The deep disappointment of Dublin will last for some time for Glasgow Warriors and their supporters; that much is undeniable. Not so much the result in the Challenge Cup final – a 43-19 victory for Toulon – as the fact that, having got to the showpiece occasion, Franco Smith’s team failed to do themselves justice.

Similar sentiments were provoked by the Warriors’ previous outing, the 14-5 home defeat by Munster in the URC quarter-finals. There is no shame in losing to a Munster side who went on to give further proof of their prowess by beating Leinster in the next round to book their place in Saturday’s final against the Stormers.

But at the end of that game, as on Friday night at the Aviva Stadium, we were left with the conclusion that, when it counted most, Glasgow had barely fired a shot.

Yet, obviously, there was a lot more to the season just ended than those closing two games. And, for all that their deficiencies have just been rawly exposed by opponents of the highest quality, the Warriors have evidently made significant progress since Smith took over a mere nine months ago.

The crucial question to be asked, once the dust has properly settled on the Dublin defeat, is: to what extent will that progress continue in the seasons to come? Can we realistically expect Glasgow to once again fight their way successfully into the latter stages of two competitions? Or, after getting to the first European final in their history at the same time as finishing fourth in the URC, are they more likely to relapse into inconsistency?

Smith himself has been clear since his first day in the post that his is a multi-year mission, with the aim being to ensure that the team’s progress is indeed sustained. In that sense, he is surely ahead of schedule, having achieved relatively impressive results with a squad which is by and large the same as the one that ended up a sorry shambles in the last days of Danny Wilson’s tenure.

Granted, the South African has not got everything right; far from it. His team selection on Friday, for example, simply did not do what it was meant to.

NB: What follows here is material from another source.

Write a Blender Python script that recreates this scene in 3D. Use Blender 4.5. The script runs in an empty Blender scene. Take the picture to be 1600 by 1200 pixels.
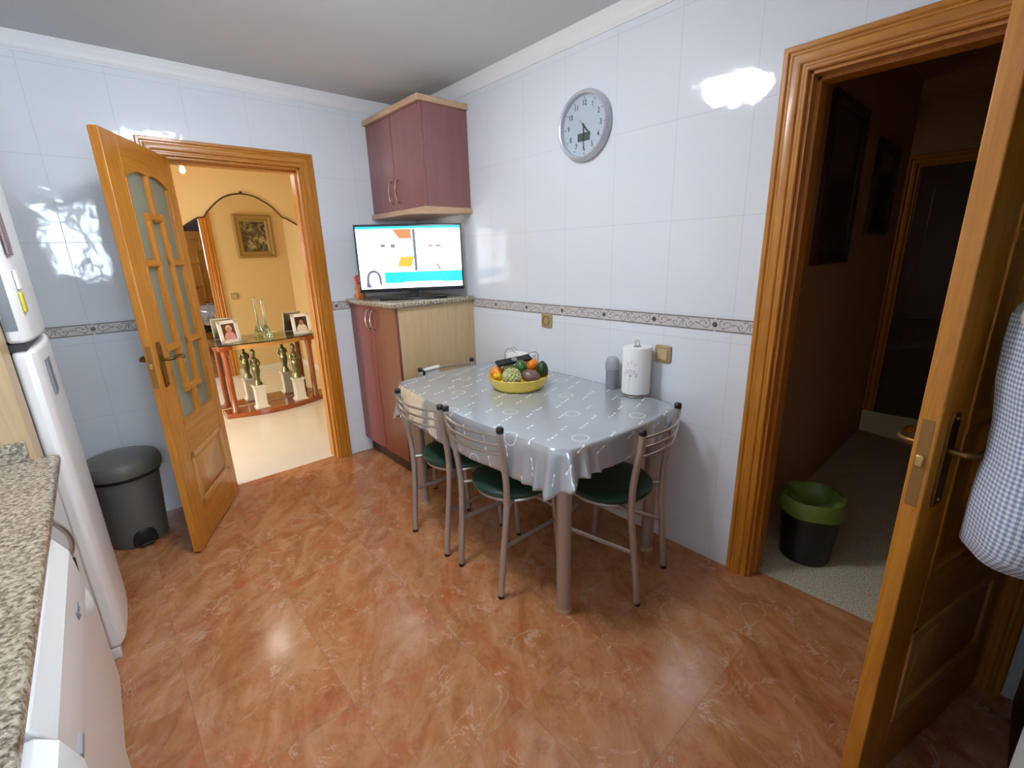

Smith’s objective in picking JP du Preez and Sione Vailanu to start ahead of Richie Gray and Rory Darge respectively was, by maximising the pack’s bulk, to give it the best possible chance of battling the Toulon forwards to a standstill. The startling rapidity of the French side’s recycling, especially in a first half which ended with them 21-0 ahead, exposed the failure of that strategy.

Who knows? Perhaps Gray and Darge would have been just as impotent in the face of Toulon’s onslaught. And perhaps George Turner would have fared no better than the men who were preferred to him at hooker, Fraser Brown and Johnny Matthews.

Perhaps. But in big games it is generally best to select your best players. And, for all Smith’s success in deepening the squad, Gray, Darge and Turner remain three of his best players.

The emphasis on bulk up front has also been evident in Smith’s preference throughout his time in charge for a six-two split on the bench. It is a conservative strategy, designed to gain the upper hand through attrition rather than artistry, and has had its successes. But there comes a time in the evolution of a squad when the emphasis has to shift from winning a game by annulling the opposition’s threats to prevailing thanks to your own virtues.

So far, of course, Smith has only been able to work with the tools he has been handed. Presuming he gets the funds to make some signings in addition to the already-announced arrival of flanker Henco Venter from the Sharks, it will be fascinating to find out which areas of the squad he opts to strengthen.

It will be just as interesting to learn exactly how much money he will have available to him this summer. That will be out of Smith’s control, needless to say, and to a large extent it is also out of the hands of Warriors chief executive Al Kellock, given the team is a wholly-owned subsidiary of the SRU.

But it cannot have escaped Murrayfield’s attention that, as the Scottish game has been celebrating merely getting a team to a European final for just the second time (Edinburgh were Challenge Cup runners-up in 2015), a French town with a population of 75,000 is celebrating winning a European final for the second year in succession.

Champions Cup victors La Rochelle enjoy the backing of hundreds of local businesses. The Warriors brand is a strong one, and the team have generated a lot of civic pride throughout Glasgow, but their progress or lack of it is still very much in the hands of their parent company.

Is it wildly optimistic to hope that one day the team will evolve away from being a branch office with its HQ in the capital and be in far greater control of its own destiny? Because until the Warriors have real freedom to grow off the field, their growth on it may well be limited.